Abstract In this research, a novel nitinol shape memory alloy particulate (NiTi p ) reinforced aluminum matrix composites (AMCs) with fine-grained structure was prepared by underwater friction stir processing (UFSP). Microstructure observation and NiTi p /Al interfacial composition analysis showed that UFSP resulted in an uniform dispersion of NiTi p in the simultaneously created fine-grained 5083Al matrix, with no additional intermetallics formed at well-bonded NiTi p /Al interfaces. The addition of NiTi p could accelerate dynamic recovery (DRV) by increasing matrix deformation and promote dynamic recrystallization (DRX) by particle stimulated nucleation (PSN). Due to lack of serious NiTi p /Al interfacial diffusion deteriorating their shape memory effect, the introduced NiTi p in the resulting AMCs still exhibited a one-stage reversible phase transformation between martensite and austenite. Also, the shape memory effect of NiTi p can be activated through pre-deforming in martensite state and then reheating above austenite transformation temperature, thereby introducing compressive residual stress into the matrix.

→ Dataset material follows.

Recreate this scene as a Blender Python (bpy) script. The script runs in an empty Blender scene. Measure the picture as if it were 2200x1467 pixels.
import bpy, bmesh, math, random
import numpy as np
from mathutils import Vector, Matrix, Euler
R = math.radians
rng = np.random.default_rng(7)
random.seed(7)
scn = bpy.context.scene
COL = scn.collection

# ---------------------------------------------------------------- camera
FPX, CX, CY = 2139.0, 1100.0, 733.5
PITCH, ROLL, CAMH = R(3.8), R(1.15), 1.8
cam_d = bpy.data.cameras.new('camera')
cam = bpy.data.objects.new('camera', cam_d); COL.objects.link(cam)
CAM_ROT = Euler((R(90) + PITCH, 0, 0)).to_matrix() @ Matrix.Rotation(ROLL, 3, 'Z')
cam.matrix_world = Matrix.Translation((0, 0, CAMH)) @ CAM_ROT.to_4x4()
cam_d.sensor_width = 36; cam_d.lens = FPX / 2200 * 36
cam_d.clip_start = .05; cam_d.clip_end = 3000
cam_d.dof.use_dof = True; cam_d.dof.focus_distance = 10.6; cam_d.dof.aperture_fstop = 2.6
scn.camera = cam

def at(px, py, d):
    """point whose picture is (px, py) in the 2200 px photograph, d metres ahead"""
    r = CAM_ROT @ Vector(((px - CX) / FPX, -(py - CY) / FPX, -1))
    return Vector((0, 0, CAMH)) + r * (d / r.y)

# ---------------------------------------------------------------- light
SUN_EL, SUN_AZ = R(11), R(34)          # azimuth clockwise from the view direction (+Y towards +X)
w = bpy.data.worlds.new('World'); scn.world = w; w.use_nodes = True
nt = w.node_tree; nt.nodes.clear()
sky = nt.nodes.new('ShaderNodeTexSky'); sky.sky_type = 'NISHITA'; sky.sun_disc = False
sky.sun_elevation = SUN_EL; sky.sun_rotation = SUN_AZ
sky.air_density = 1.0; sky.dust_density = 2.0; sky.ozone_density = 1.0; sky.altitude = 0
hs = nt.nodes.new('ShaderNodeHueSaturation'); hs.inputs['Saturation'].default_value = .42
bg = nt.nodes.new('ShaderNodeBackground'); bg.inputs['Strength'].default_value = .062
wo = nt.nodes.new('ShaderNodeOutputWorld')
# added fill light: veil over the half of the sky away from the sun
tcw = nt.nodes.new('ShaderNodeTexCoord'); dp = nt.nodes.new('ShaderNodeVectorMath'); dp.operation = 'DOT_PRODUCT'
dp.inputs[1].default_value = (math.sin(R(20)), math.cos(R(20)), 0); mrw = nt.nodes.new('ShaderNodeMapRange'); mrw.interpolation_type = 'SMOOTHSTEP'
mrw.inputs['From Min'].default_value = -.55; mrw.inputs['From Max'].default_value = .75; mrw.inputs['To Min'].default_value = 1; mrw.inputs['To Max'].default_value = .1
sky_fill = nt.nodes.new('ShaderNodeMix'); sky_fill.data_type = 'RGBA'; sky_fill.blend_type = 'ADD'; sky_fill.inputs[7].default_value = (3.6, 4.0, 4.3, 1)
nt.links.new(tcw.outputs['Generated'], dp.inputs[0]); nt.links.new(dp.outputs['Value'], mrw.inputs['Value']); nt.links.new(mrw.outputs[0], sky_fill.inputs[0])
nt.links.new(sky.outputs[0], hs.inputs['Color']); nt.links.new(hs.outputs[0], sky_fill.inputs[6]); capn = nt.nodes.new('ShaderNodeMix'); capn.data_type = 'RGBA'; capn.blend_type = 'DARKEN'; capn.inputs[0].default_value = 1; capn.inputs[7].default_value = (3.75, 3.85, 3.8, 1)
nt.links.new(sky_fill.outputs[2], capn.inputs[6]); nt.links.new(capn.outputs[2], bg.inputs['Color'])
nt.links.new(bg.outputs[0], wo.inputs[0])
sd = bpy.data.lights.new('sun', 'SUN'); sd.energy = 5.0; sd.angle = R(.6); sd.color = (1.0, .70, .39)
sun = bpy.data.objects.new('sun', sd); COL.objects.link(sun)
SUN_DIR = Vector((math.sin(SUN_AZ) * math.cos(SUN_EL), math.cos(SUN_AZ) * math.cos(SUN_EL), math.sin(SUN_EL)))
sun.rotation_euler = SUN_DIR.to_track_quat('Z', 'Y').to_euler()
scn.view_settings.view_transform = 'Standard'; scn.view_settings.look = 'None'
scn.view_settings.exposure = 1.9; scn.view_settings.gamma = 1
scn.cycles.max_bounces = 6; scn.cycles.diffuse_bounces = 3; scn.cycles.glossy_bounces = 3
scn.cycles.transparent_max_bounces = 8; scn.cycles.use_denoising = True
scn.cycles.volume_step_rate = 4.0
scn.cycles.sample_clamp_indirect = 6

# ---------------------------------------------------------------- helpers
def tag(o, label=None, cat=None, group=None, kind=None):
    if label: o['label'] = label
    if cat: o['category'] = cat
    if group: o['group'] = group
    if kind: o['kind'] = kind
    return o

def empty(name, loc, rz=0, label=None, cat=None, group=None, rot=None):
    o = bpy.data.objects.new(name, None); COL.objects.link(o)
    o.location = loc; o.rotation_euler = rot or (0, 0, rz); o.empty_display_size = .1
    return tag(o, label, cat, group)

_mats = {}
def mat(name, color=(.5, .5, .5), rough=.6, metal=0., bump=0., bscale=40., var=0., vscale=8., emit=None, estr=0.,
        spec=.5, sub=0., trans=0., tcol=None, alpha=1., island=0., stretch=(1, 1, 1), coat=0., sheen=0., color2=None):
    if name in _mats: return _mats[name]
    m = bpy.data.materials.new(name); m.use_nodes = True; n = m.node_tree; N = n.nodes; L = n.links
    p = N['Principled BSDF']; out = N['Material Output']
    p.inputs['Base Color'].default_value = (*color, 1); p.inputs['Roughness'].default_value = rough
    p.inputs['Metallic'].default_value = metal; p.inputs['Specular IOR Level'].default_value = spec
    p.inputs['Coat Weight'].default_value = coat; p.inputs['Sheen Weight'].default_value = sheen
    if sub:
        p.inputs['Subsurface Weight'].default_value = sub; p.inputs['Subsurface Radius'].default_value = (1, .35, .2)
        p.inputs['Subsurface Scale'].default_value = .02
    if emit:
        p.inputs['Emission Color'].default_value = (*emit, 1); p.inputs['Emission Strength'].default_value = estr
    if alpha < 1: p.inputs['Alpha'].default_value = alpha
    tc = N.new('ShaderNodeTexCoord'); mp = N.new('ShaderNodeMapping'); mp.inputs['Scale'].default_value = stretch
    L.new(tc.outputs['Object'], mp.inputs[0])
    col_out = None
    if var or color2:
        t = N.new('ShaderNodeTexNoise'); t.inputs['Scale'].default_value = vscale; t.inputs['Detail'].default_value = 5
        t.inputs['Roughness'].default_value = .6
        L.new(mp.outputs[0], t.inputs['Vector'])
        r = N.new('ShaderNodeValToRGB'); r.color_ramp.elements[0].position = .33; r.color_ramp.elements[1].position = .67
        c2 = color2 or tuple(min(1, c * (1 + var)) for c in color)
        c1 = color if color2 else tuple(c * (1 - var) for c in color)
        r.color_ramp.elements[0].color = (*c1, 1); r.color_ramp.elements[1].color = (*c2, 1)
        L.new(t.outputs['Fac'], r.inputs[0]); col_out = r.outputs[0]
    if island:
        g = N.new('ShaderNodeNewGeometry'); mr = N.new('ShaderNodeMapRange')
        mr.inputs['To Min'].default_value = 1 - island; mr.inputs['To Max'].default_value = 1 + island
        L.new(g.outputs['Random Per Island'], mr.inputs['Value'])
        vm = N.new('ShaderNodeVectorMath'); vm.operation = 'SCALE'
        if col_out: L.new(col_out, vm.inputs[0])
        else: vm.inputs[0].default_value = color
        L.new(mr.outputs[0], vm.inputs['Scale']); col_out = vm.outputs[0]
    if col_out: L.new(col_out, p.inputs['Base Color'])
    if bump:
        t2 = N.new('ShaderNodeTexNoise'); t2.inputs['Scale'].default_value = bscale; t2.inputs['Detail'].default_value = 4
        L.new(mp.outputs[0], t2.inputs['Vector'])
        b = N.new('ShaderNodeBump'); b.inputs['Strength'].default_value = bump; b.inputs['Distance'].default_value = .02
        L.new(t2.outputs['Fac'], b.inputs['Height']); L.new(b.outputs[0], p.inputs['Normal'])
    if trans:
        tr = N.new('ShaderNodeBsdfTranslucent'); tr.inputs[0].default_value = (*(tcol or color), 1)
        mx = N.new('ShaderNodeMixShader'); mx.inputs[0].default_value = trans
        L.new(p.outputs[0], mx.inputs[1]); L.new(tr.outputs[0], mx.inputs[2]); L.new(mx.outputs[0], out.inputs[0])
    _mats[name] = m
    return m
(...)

The fine-grained structure with homogeneous NiTi p distribution and well-bonded NiTi p /Al interfaces in UFSP AMCs, significantly improved strength without adversely affecting the ductility. A detailed analysis on various strengthening mechanisms contributing to the strength of the UFSP AMCs was carried out. Fine grain strengthening, geometrically necessary dislocation strengthening and load transfer effect were demonstrated to be three main contributors to the improved strength of the UFSP AMCs.